| Direction |
Write out the full listing again, exactly as it stands.

━━━━━━━━━━━━━━━━

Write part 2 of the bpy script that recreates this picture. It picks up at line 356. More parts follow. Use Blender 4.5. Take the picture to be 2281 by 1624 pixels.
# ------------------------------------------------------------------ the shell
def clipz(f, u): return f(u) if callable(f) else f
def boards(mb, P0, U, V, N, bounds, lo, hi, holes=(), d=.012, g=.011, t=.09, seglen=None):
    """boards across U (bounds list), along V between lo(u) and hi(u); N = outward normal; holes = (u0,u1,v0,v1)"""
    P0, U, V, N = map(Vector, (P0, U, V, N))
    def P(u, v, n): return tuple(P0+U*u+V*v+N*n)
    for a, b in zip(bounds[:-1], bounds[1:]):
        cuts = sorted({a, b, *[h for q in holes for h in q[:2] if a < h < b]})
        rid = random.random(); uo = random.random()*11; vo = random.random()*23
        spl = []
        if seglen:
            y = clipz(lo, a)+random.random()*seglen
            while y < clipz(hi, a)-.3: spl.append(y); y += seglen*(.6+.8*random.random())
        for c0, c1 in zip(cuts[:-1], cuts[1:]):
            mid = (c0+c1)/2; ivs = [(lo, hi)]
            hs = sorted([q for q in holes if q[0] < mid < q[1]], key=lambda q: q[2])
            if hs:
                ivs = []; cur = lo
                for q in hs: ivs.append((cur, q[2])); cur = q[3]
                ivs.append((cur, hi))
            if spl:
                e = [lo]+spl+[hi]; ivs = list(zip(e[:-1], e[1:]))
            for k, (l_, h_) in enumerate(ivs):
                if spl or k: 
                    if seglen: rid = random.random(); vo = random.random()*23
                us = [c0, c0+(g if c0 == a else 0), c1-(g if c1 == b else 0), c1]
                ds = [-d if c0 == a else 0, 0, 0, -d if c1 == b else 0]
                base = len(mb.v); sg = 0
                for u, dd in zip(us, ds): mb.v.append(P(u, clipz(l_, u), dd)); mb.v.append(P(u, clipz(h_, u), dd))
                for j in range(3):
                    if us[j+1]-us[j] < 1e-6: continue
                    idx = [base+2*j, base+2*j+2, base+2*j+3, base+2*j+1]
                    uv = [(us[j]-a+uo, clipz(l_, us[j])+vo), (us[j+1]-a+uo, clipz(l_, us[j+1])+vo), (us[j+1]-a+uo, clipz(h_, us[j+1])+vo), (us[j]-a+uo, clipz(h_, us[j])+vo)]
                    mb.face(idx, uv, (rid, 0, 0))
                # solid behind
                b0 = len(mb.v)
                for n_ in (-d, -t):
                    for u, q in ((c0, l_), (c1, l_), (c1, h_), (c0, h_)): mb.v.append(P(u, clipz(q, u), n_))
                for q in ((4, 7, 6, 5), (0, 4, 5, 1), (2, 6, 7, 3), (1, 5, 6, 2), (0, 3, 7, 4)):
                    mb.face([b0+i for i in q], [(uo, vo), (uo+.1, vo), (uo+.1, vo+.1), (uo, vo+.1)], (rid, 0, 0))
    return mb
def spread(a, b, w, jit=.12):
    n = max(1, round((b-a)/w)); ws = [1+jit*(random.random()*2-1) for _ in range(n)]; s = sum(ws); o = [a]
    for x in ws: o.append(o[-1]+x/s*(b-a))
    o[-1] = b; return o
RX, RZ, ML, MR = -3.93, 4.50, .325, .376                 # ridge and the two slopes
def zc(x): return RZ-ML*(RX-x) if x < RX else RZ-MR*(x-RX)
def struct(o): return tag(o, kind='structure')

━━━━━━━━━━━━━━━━

| Task solution |
Write part 2 of the bpy script that recreates this picture. It picks up at line 356. More parts follow. Use Blender 4.5. Take the picture to be 2281 by 1624 pixels.
# ------------------------------------------------------------------ the shell
def clipz(f, u): return f(u) if callable(f) else f
def boards(mb, P0, U, V, N, bounds, lo, hi, holes=(), d=.012, g=.011, t=.09, seglen=None):
    """boards across U (bounds list), along V between lo(u) and hi(u); N = outward normal; holes = (u0,u1,v0,v1)"""
    P0, U, V, N = map(Vector, (P0, U, V, N))
    def P(u, v, n): return tuple(P0+U*u+V*v+N*n)
    for a, b in zip(bounds[:-1], bounds[1:]):
        cuts = sorted({a, b, *[h for q in holes for h in q[:2] if a < h < b]})
        rid = random.random(); uo = random.random()*11; vo = random.random()*23
        spl = []
        if seglen:
            y = clipz(lo, a)+random.random()*seglen
            while y < clipz(hi, a)-.3: spl.append(y); y += seglen*(.6+.8*random.random())
        for c0, c1 in zip(cuts[:-1], cuts[1:]):
            mid = (c0+c1)/2; ivs = [(lo, hi)]
            hs = sorted([q for q in holes if q[0] < mid < q[1]], key=lambda q: q[2])
            if hs:
                ivs = []; cur = lo
                for q in hs: ivs.append((cur, q[2])); cur = q[3]
                ivs.append((cur, hi))
            if spl:
                e = [lo]+spl+[hi]; ivs = list(zip(e[:-1], e[1:]))
            for k, (l_, h_) in enumerate(ivs):
                if spl or k: 
                    if seglen: rid = random.random(); vo = random.random()*23
                us = [c0, c0+(g if c0 == a else 0), c1-(g if c1 == b else 0), c1]
                ds = [-d if c0 == a else 0, 0, 0, -d if c1 == b else 0]
                base = len(mb.v); sg = 0
                for u, dd in zip(us, ds): mb.v.append(P(u, clipz(l_, u), dd)); mb.v.append(P(u, clipz(h_, u), dd))
                for j in range(3):
                    if us[j+1]-us[j] < 1e-6: continue
                    idx = [base+2*j, base+2*j+2, base+2*j+3, base+2*j+1]
                    uv = [(us[j]-a+uo, clipz(l_, us[j])+vo), (us[j+1]-a+uo, clipz(l_, us[j+1])+vo), (us[j+1]-a+uo, clipz(h_, us[j+1])+vo), (us[j]-a+uo, clipz(h_, us[j])+vo)]
                    mb.face(idx, uv, (rid, 0, 0))
                # solid behind
                b0 = len(mb.v)
                for n_ in (-d, -t):
                    for u, q in ((c0, l_), (c1, l_), (c1, h_), (c0, h_)): mb.v.append(P(u, clipz(q, u), n_))
                for q in ((4, 7, 6, 5), (0, 4, 5, 1), (2, 6, 7, 3), (1, 5, 6, 2), (0, 3, 7, 4)):
                    mb.face([b0+i for i in q], [(uo, vo), (uo+.1, vo), (uo+.1, vo+.1), (uo, vo+.1)], (rid, 0, 0))
    return mb
def spread(a, b, w, jit=.12):
    n = max(1, round((b-a)/w)); ws = [1+jit*(random.random()*2-1) for _ in range(n)]; s = sum(ws); o = [a]
    for x in ws: o.append(o[-1]+x/s*(b-a))
    o[-1] = b; return o
RX, RZ, ML, MR = -3.93, 4.50, .325, .376                 # ridge and the two slopes
def zc(x): return RZ-ML*(RX-x) if x < RX else RZ-MR*(x-RX)
def struct(o): return tag(o, kind='structure')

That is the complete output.